At least 30 people were killed, including a 3-week-old infant and a
3-year-old child. Some victims died after being dismembered, and were
castrated afterward. Others were beheaded. Only 11 of the dead were
identified.

For several days, the fate of Castano remained uncertain, with the rebels
claiming to have killed him. On Sunday, however, Castano contacted a radio
station in Medellin to say he was alive.

With the paramilitary cease-fire ending Wednesday, Pastrana appeared most
eager to dampen expectations of instant progress in ending the conflict. He
stressed that the talks beginning Thursday were not peace negotiations, but
merely an effort to hammer out the logistics of eventual peace talks, and to
gauge the willingness of the rebels to negotiate an end to the war that has
claimed 35,000 lives in the last decade and made more than a million
Colombians refugees in their own country.

"On Thursday, we're not going to negotiate," Pastrana said. Earlier this
week, he named four "spokesmen" for peace, including Nicanor Restrepo, an
industrialist, Maria Emma Mejia, the former foreign minister under President
Ernesto Samper, who will represent the opposition; Fabio Valencia, the
president of Congress, and Rodolfo Espinosa, governor of Atlantico province.
"We're going to install the table for a dialogue, to see if there's an
interest in getting to the negotiating table," Pastrana said.

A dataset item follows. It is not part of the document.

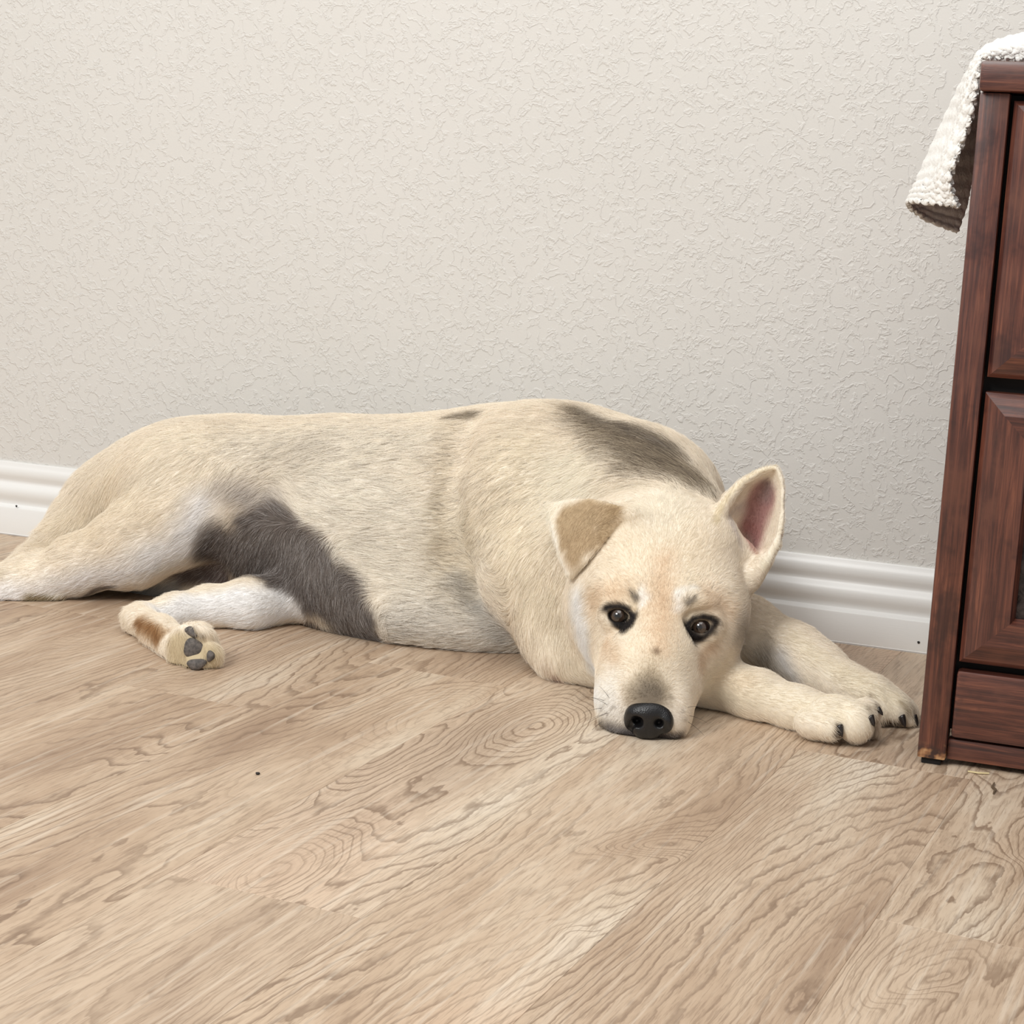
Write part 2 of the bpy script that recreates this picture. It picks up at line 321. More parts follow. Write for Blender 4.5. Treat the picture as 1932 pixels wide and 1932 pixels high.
def thick_sheet(G, th):
    """closed shell around a grid (n, m, 3) of points; th (n, m) half thickness"""
    n, m = G.shape[:2]
    N = np.cross(np.gradient(G, axis=0), np.gradient(G, axis=1)); N /= np.linalg.norm(N, axis=2, keepdims=True) + 1e-9
    V = np.vstack([(G + N * th[..., None]).reshape(-1, 3), (G - N * th[..., None]).reshape(-1, 3)]); o = n * m; q = []
    for i in range(n - 1):
        for j in range(m - 1):
            a, b, c, d = i * m + j, (i + 1) * m + j, (i + 1) * m + j + 1, i * m + j + 1
            q += [(a, b, c, d), (o + a, o + d, o + c, o + b)]
    rim = [(i, 0) for i in range(n)] + [(n - 1, j) for j in range(1, m)] + [(i, m - 1) for i in range(n - 2, -1, -1)] + [(0, j) for j in range(m - 2, 0, -1)]
    rim = [i * m + j for i, j in rim]
    for a, b in zip(rim, rim[1:] + rim[:1]): q.append((b, a, o + a, o + b))
    return V, np.array(q)
N = np.cross(np.gradient(G, axis=0), np.gradient(G, axis=1)); N /= np.linalg.norm(N, axis=2, keepdims=True) + 1e-9
th = np.full((nv, nu), .0018); th[:, :3] = .0030; th[-4:, :] = .0026; th[-14:-12, :] = .0010
G = G + N * wob[..., None]; over = (ii < nv * .365)
G[..., 0] = np.where(over, G[..., 0], np.minimum(G[..., 0], XD - .0045)); G[..., 2] = np.where(over & (G[..., 0] > XD - .0045), np.maximum(G[..., 2], DT + .0036), G[..., 2])
V, q = thick_sheet(G, th)
tag(pydata('towel', V, q, mat_towel(), smooth=True), 'white textured towel draped over the top left corner of the dresser', 'towel')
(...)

So far, the rebels have not pledged to lay down their arms as part of any
agreement. An analysis by the U.S. Defense Intelligence Agency last year
predicted the rebels could win control of the Bogota government within five
years.

The questions that will be discussed over the next month in San Vicente del
Caguan will largely involve logistics, including where and when negotiations
will be held, and what role, if any, other countries should play in
mediating or monitoring any agreements.

Pastrana said that the single most important gauge for the future of talks
would be whether or not a proposed agenda for negotiations emerges over the
next month. Government security forces are now scheduled to retake the
temporarily demilitarized zone in southeastern Colombia on Feb. 7, but
Pastrana did not rule out extending the evacuation.

He said that he believed the rebels were sincere in their desire to
negotiate peace in exchange for participation in the country's political
life, and added that he did not believe they were seeking control of
territory. Pastrana noted that an earlier rebel effort to create a political
party called the Patriotic Union fell apart with the steady, unexplained
extermination of some 5,000 of its members over the last 12 years.

"The great problem that the FARC has had is that the state never gave the
guarantees that would allow them to pursue political activities," the
president said. Asked what would happen if parties allied to the rebels won
control of 40 percent of the country's municipalities, Pastrana said, "To
me, that's fine. It's democracy."

It was not clear Tuesday whether the top rebel leader, Manuel Marulanda,
would come out of hiding to meet the president, whom he first met shortly
before Pastrana's inauguration on Aug. 7. Rebel representatives in San
Vicente del Caguan said that the preparations so far appeared to center
largely around ceremonial, rather than substantive, aspects of the upcoming
meeting.

Fabian Ramirez, leader of insurgent forces in Southern Colombia, complained
that the delegates Pastrana named to lead talks held "no decision-making
power."

"If that's the case, we may send similar delegates," he told the Reuters
news agency in San Vicente del Caguan. "We could all end up around a table
talking and nobody will be able to decide anything."